Когда T-38 начал отклоняться по рысканью, я врубил форсаж, чтобы набрать хоть какую-то скорость. Мы просвистели поперек полосы под углом 90° на высоте нескольких сот футов над землей. Я удерживал в полностью отклоненном положении влево руль направления и элероны и шел на форсаже. По мере набора скорости я смог ослабить усилие на руле и элеронах в достаточной степени, чтобы заметить: указатель угла закрылков в левой части кабины просто крутится и ничего не показывает. Я убрал шасси, и это позволило мне еще немного снять усилие со стабилизатора. Теперь машина шла устойчиво с небольшим усилием влево на штурвале и со смотрящим немного влево стабилизатором.
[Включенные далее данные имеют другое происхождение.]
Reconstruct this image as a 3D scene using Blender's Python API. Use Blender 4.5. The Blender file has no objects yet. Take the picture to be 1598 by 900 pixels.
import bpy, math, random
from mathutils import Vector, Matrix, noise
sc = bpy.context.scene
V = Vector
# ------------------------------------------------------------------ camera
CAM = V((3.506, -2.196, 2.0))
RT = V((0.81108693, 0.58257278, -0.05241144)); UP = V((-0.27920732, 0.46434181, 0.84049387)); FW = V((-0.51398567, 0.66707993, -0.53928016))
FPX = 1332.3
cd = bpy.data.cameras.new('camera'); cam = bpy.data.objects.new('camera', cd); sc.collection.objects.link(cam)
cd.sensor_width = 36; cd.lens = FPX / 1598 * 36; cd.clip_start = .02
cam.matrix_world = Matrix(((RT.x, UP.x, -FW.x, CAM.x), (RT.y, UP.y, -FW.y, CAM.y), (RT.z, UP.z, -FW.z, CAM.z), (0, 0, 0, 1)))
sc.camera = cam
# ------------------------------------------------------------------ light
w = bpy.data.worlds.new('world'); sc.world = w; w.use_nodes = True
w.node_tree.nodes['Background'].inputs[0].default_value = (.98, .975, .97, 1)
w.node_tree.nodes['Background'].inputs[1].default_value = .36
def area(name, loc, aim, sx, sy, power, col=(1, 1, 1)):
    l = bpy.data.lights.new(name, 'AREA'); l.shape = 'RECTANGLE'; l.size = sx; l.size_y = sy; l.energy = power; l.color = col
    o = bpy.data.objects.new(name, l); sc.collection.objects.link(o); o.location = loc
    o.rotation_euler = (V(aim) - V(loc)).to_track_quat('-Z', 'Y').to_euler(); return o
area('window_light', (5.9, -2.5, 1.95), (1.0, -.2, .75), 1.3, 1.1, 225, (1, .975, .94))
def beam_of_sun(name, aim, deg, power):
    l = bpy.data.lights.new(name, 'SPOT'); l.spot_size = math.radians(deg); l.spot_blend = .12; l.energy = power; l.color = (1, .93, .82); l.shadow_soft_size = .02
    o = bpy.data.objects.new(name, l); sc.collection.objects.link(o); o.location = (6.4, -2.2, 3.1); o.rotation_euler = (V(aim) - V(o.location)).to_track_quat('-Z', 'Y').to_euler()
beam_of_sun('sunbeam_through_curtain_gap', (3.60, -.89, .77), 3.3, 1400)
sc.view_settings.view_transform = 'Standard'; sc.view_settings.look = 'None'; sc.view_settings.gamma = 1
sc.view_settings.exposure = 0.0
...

Позади меня Билл Швейкхард лихорадочно скреб когтями между ног, пытаясь отыскать D-образную ручку катапультирования там же, где она находится на F-104. К счастью для него, ее там не было: на T-38 для покидания машины требовалось поднять подлокотник кресла и вдавить кнопку. Поскольку мы находились на малой высоте и почти вниз головой, при катапультировании он бы вылетел прямо в землю и погиб.

Теперь я смог выключить форсаж и, выглянув наружу, увидел, что левый закрылок находится в нижнем положении, а правый просто болтается по ветру. Набрав скорость, я постепенно поднял левый закрылок. Имея их теперь в одинаковом положении, я понял, что смогу благополучно сесть, пусть и без закрылков, на повышенной скорости. Я довел скорость до 555 км/час, развернулся, подошел к полосе, выпустил шасси, сбросил скорость, коснулся и покатился по ней, не столкнувшись с новыми проблемами. Я посмотрел на правый закрылок – он медленно опускался сам по мере снижения скорости.

Мы зарулили к Школе летчиков-испытателей и подняли фонарь кабины. Вылезая, я сказал Швейкхарду: «Думаю, я задел другой самолет». Однако старший механик, который осмотрел наш T-38, когда тот остановился, сказал мне: «У вашей машины большая дыра в брюхе». И точно, там, вблизи осевой линии, зияла зазубренная дыра примерно 15 сантиметров в диаметре.